Given entries:

■ ■ ■ ■ ■ ■ ■

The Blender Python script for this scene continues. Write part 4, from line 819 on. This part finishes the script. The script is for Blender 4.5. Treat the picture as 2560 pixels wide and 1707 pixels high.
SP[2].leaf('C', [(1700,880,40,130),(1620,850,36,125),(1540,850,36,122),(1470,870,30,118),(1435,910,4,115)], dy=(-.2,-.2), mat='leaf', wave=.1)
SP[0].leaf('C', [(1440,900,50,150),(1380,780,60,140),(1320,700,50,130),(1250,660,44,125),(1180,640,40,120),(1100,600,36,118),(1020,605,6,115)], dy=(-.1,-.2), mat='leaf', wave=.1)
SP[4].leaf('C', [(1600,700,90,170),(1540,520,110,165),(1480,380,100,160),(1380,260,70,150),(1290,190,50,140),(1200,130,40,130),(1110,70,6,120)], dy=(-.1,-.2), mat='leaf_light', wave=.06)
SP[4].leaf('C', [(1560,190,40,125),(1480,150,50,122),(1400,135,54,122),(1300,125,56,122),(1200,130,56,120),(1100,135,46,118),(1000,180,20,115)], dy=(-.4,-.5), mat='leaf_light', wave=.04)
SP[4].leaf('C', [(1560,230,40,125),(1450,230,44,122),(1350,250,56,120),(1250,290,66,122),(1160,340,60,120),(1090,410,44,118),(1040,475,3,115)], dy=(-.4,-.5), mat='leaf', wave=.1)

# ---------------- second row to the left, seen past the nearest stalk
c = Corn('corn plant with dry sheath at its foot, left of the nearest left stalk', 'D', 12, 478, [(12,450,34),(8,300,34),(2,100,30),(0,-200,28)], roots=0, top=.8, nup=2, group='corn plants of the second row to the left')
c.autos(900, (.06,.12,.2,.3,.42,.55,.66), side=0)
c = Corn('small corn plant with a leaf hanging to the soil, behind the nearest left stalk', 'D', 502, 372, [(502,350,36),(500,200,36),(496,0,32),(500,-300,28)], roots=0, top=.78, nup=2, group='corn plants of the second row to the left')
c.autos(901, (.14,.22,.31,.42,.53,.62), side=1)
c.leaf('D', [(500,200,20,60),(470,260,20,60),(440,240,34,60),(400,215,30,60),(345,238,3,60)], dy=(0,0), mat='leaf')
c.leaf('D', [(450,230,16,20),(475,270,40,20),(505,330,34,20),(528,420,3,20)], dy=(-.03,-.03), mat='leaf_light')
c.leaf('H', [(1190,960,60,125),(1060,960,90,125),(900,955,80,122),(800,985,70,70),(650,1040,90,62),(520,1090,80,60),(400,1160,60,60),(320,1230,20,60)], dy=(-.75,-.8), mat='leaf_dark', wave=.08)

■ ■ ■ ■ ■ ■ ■

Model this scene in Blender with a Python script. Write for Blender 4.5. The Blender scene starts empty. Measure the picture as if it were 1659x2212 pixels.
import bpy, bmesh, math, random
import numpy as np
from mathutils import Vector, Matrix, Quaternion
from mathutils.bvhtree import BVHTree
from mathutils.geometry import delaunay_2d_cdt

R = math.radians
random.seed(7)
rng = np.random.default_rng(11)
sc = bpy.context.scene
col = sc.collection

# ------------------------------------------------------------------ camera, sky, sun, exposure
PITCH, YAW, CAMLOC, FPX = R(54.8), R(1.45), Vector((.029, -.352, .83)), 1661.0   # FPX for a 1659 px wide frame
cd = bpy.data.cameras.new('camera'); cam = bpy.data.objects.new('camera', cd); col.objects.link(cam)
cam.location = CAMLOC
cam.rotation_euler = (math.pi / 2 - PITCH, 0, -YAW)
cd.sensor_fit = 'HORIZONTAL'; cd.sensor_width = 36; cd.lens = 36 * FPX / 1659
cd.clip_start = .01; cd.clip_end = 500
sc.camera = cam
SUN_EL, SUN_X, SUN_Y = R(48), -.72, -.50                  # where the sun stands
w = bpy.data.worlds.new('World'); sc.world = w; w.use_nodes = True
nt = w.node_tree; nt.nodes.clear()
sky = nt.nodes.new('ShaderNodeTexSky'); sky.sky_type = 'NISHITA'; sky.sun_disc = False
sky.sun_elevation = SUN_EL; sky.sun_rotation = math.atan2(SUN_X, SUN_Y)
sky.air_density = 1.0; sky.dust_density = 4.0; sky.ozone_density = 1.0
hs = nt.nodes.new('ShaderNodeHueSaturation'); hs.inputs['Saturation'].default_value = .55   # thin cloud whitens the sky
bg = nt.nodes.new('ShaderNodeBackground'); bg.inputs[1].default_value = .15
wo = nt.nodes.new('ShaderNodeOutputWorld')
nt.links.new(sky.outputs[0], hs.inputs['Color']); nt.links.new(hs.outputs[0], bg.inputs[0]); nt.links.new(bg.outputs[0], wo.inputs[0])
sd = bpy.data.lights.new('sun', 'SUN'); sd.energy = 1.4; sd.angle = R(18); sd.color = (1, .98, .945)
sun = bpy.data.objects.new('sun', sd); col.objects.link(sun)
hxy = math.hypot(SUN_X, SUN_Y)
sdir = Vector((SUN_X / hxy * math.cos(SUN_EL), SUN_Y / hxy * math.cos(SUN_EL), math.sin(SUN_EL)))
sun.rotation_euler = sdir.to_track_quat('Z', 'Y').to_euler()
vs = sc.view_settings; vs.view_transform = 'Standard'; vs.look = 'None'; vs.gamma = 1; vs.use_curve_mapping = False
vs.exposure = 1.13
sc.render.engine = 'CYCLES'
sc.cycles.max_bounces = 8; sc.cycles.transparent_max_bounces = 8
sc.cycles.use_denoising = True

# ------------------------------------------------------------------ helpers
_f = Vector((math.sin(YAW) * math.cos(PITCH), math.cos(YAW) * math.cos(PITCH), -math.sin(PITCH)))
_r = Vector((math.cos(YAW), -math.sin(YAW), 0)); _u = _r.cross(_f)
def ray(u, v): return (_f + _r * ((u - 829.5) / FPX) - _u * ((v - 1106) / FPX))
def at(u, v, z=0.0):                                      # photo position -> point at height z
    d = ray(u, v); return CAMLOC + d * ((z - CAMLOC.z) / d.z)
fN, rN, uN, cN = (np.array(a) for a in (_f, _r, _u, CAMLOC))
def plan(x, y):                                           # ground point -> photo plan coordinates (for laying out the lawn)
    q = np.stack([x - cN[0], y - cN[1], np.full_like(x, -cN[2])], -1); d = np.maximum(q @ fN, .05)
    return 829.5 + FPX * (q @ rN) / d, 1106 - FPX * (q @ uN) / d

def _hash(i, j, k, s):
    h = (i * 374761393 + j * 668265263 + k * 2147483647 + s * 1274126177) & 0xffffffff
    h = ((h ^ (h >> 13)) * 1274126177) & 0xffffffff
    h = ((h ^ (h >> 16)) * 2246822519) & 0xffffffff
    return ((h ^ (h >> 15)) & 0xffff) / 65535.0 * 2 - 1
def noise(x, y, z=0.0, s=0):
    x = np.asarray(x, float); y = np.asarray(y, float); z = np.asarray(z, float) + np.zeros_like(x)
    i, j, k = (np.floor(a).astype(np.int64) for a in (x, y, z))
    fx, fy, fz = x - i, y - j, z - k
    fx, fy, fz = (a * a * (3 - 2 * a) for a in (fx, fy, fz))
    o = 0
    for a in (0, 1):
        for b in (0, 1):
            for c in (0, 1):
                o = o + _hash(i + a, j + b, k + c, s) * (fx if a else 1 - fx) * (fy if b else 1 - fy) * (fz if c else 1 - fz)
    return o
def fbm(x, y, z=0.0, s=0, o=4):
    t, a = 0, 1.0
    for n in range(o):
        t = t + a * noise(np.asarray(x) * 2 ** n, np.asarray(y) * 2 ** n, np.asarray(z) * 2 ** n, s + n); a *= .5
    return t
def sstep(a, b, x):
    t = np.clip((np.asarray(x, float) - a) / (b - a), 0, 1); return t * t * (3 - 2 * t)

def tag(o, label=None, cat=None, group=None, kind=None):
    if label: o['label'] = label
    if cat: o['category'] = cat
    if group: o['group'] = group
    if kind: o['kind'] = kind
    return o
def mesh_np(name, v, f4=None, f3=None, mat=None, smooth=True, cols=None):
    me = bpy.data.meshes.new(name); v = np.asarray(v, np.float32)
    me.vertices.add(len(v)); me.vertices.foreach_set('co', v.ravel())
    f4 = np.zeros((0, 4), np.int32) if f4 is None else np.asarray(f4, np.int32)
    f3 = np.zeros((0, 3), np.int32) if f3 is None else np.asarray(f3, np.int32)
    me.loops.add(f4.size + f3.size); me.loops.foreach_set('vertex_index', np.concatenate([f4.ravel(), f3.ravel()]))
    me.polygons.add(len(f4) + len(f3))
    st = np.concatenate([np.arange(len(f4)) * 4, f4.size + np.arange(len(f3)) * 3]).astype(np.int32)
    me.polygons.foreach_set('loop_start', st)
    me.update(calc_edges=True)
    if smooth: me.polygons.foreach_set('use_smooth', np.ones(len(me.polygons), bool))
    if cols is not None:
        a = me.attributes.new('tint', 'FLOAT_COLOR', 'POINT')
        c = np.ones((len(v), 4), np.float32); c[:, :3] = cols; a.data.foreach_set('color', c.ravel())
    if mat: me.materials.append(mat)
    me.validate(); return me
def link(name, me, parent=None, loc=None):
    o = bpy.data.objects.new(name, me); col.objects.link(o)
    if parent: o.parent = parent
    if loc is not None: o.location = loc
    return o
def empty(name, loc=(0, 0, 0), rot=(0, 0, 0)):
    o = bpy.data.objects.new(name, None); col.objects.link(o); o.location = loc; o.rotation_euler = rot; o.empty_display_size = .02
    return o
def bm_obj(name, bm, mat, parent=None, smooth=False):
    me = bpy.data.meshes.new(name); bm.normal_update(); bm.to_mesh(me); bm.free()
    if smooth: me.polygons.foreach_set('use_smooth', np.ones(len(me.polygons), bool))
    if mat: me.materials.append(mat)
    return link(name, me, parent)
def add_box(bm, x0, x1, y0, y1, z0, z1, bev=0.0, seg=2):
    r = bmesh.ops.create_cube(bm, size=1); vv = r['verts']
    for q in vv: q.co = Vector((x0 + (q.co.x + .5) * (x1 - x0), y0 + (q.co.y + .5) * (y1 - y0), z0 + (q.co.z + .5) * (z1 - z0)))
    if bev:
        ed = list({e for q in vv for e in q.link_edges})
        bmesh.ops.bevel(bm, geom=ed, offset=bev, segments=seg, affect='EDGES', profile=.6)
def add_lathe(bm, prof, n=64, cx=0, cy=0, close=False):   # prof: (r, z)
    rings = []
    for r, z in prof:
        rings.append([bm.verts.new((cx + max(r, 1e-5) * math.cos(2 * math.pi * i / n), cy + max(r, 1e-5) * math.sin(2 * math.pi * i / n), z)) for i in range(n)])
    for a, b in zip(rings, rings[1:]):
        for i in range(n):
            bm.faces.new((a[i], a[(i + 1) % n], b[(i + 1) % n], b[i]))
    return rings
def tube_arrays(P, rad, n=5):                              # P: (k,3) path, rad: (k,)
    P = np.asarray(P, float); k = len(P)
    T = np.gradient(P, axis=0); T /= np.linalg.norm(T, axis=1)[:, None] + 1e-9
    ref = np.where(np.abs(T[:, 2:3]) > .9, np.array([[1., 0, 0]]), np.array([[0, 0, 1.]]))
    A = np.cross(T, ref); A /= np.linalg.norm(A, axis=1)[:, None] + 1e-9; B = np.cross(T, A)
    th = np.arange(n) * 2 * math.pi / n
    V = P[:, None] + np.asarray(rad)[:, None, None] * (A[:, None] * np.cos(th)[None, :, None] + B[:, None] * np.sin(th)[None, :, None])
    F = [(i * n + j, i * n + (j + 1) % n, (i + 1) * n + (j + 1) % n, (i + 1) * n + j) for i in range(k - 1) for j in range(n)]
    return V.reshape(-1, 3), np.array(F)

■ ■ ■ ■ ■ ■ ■

Brief:
Make an exact transcription of the lines from the line with "Model this scene" through the line with "col = sc.collection", inclusive, omitting all others.

Result of the task:
Model this scene in Blender with a Python script. Write for Blender 4.5. The Blender scene starts empty. Measure the picture as if it were 1659x2212 pixels.
import bpy, bmesh, math, random
import numpy as np
from mathutils import Vector, Matrix, Quaternion
from mathutils.bvhtree import BVHTree
from mathutils.geometry import delaunay_2d_cdt

R = math.radians
random.seed(7)
rng = np.random.default_rng(11)
sc = bpy.context.scene
col = sc.collection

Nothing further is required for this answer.